Begin with the first line of the listing and quote every line through the one containing "SC.cycles.use_denoising = True"; give only those lines.

Provided data:
--------------------------------------------------

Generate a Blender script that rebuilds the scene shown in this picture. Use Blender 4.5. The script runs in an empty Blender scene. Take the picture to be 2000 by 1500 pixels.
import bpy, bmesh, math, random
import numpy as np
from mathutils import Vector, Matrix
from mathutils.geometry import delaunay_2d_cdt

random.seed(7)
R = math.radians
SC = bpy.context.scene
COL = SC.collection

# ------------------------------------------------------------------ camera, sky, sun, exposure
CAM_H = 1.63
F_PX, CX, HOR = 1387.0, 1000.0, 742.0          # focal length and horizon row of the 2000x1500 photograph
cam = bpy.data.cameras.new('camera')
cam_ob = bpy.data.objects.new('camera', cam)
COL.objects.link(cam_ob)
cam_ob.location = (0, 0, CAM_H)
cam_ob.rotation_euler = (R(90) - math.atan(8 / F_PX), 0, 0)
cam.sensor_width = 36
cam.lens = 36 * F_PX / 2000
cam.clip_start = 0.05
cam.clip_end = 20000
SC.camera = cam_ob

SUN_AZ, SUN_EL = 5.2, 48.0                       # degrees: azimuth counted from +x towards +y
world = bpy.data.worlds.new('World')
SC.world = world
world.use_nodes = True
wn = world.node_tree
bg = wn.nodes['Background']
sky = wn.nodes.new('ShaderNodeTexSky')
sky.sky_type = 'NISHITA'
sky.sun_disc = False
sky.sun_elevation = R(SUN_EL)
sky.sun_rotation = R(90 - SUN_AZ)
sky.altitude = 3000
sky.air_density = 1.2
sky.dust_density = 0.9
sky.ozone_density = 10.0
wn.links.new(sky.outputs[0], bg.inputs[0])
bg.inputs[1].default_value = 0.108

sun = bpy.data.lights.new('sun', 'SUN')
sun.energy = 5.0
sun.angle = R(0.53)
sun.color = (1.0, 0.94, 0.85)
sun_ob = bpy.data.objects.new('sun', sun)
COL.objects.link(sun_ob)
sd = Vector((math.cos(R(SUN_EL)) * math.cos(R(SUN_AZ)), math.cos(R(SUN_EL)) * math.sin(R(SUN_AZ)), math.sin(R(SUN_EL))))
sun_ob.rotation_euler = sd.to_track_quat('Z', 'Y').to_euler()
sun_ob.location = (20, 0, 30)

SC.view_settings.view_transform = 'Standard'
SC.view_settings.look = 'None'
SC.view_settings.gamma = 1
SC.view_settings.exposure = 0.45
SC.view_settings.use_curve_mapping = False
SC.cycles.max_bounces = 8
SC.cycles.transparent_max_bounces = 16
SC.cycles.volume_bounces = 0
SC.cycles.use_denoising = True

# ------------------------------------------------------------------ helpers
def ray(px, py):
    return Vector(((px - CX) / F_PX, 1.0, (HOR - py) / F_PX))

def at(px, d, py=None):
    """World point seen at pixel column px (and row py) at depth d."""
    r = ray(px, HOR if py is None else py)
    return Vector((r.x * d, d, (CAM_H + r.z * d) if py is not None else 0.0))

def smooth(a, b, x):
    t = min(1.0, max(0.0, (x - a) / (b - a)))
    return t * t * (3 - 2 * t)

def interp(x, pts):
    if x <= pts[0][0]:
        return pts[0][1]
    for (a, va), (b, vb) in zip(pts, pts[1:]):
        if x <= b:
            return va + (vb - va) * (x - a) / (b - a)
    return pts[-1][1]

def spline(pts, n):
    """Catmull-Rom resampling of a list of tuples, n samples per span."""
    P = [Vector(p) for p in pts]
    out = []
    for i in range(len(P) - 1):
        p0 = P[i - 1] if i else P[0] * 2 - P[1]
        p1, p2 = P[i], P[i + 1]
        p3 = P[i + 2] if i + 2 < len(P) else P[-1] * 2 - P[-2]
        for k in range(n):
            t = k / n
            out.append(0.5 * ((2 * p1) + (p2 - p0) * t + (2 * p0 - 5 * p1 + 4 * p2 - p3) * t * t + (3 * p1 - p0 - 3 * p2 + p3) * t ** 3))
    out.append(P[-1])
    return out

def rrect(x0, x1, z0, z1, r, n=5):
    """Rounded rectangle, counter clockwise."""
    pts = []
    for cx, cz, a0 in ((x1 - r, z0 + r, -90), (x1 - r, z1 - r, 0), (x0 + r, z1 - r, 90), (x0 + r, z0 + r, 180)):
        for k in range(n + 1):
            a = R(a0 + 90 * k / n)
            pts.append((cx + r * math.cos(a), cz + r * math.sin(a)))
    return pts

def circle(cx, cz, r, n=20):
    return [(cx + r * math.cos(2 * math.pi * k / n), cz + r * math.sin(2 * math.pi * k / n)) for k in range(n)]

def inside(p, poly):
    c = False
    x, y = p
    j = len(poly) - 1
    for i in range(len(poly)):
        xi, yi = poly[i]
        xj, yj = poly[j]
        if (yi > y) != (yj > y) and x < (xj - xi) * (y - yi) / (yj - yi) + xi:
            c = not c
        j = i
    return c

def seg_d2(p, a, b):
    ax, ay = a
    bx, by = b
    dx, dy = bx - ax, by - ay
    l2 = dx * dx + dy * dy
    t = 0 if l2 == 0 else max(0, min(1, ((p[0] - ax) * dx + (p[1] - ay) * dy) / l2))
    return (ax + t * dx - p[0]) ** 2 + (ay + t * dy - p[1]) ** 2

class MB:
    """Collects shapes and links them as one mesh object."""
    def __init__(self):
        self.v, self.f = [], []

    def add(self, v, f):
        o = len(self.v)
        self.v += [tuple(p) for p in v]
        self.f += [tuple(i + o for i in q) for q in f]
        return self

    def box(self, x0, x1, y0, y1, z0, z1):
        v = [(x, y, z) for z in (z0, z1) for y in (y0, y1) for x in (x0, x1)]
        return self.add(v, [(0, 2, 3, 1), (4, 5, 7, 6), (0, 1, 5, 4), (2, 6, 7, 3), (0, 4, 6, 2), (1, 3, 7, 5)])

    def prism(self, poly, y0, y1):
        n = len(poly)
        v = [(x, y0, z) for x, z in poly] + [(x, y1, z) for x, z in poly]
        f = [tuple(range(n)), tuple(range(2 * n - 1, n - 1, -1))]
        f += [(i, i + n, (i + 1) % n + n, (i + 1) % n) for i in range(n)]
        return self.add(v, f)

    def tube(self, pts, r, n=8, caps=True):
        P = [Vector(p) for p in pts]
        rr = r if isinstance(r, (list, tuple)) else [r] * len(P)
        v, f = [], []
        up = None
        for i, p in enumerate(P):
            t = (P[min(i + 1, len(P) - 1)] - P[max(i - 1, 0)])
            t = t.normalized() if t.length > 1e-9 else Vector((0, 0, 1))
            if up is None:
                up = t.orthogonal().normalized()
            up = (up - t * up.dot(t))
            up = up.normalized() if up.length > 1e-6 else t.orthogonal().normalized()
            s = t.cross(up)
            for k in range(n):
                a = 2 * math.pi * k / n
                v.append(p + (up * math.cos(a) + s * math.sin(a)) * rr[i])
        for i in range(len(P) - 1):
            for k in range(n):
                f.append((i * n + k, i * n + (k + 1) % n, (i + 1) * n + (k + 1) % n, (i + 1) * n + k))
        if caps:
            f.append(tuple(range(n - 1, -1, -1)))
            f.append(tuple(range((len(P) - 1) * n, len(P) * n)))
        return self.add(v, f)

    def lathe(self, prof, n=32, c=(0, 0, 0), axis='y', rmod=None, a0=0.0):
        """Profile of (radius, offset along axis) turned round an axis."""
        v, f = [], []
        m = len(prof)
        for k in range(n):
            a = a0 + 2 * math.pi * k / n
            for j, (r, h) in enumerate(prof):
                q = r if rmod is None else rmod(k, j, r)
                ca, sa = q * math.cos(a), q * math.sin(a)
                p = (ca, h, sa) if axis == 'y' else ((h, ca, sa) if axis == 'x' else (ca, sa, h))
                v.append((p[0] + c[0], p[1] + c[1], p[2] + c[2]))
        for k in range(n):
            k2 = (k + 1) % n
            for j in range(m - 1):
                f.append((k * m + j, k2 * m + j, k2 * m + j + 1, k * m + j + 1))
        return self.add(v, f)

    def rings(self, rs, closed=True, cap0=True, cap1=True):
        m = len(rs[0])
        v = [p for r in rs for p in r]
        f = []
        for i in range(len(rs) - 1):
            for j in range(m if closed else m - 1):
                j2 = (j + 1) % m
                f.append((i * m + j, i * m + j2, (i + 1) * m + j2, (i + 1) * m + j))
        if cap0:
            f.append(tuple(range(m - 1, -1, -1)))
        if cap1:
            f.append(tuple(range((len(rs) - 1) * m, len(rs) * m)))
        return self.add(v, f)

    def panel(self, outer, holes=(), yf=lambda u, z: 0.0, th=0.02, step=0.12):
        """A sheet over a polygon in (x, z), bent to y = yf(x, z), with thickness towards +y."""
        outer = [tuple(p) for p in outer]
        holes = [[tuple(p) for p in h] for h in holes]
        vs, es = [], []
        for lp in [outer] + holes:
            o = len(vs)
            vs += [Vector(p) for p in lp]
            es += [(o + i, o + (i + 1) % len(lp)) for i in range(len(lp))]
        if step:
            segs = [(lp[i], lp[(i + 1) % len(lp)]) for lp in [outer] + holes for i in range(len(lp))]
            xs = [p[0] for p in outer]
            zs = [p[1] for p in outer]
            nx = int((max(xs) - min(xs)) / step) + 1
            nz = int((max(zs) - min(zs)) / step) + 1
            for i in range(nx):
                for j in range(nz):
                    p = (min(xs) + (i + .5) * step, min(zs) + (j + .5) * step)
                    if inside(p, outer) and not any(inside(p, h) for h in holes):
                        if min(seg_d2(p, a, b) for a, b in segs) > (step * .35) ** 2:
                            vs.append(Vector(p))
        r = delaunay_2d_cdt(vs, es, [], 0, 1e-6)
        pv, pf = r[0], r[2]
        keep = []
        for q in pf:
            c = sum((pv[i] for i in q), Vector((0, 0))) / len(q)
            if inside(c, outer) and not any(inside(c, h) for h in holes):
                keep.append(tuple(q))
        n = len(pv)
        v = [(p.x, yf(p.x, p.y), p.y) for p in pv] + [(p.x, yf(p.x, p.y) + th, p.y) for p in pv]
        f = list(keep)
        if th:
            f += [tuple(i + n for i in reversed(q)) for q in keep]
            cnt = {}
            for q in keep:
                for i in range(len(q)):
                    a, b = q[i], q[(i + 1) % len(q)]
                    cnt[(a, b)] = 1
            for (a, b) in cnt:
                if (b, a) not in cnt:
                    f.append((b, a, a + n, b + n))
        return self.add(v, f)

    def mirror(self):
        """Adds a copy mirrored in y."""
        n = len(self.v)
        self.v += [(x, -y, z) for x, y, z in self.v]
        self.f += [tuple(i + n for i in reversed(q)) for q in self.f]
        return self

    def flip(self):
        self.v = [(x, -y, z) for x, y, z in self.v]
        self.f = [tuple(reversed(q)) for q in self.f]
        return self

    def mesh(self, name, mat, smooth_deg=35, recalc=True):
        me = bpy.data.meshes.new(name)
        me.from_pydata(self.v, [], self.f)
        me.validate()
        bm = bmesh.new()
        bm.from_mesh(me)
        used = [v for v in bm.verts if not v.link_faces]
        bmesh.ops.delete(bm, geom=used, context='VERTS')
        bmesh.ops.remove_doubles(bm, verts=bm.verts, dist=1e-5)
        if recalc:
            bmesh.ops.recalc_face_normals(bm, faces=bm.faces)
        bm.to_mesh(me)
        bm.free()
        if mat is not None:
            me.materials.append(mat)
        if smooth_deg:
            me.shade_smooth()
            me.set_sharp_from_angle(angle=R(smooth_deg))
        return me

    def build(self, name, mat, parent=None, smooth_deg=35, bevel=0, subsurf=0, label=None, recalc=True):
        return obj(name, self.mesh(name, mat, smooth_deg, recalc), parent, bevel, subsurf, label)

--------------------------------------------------

Output for this exercise:
Generate a Blender script that rebuilds the scene shown in this picture. Use Blender 4.5. The script runs in an empty Blender scene. Take the picture to be 2000 by 1500 pixels.
import bpy, bmesh, math, random
import numpy as np
from mathutils import Vector, Matrix
from mathutils.geometry import delaunay_2d_cdt

random.seed(7)
R = math.radians
SC = bpy.context.scene
COL = SC.collection

# ------------------------------------------------------------------ camera, sky, sun, exposure
CAM_H = 1.63
F_PX, CX, HOR = 1387.0, 1000.0, 742.0          # focal length and horizon row of the 2000x1500 photograph
cam = bpy.data.cameras.new('camera')
cam_ob = bpy.data.objects.new('camera', cam)
COL.objects.link(cam_ob)
cam_ob.location = (0, 0, CAM_H)
cam_ob.rotation_euler = (R(90) - math.atan(8 / F_PX), 0, 0)
cam.sensor_width = 36
cam.lens = 36 * F_PX / 2000
cam.clip_start = 0.05
cam.clip_end = 20000
SC.camera = cam_ob

SUN_AZ, SUN_EL = 5.2, 48.0                       # degrees: azimuth counted from +x towards +y
world = bpy.data.worlds.new('World')
SC.world = world
world.use_nodes = True
wn = world.node_tree
bg = wn.nodes['Background']
sky = wn.nodes.new('ShaderNodeTexSky')
sky.sky_type = 'NISHITA'
sky.sun_disc = False
sky.sun_elevation = R(SUN_EL)
sky.sun_rotation = R(90 - SUN_AZ)
sky.altitude = 3000
sky.air_density = 1.2
sky.dust_density = 0.9
sky.ozone_density = 10.0
wn.links.new(sky.outputs[0], bg.inputs[0])
bg.inputs[1].default_value = 0.108

sun = bpy.data.lights.new('sun', 'SUN')
sun.energy = 5.0
sun.angle = R(0.53)
sun.color = (1.0, 0.94, 0.85)
sun_ob = bpy.data.objects.new('sun', sun)
COL.objects.link(sun_ob)
sd = Vector((math.cos(R(SUN_EL)) * math.cos(R(SUN_AZ)), math.cos(R(SUN_EL)) * math.sin(R(SUN_AZ)), math.sin(R(SUN_EL))))
sun_ob.rotation_euler = sd.to_track_quat('Z', 'Y').to_euler()
sun_ob.location = (20, 0, 30)

SC.view_settings.view_transform = 'Standard'
SC.view_settings.look = 'None'
SC.view_settings.gamma = 1
SC.view_settings.exposure = 0.45
SC.view_settings.use_curve_mapping = False
SC.cycles.max_bounces = 8
SC.cycles.transparent_max_bounces = 16
SC.cycles.volume_bounces = 0
SC.cycles.use_denoising = True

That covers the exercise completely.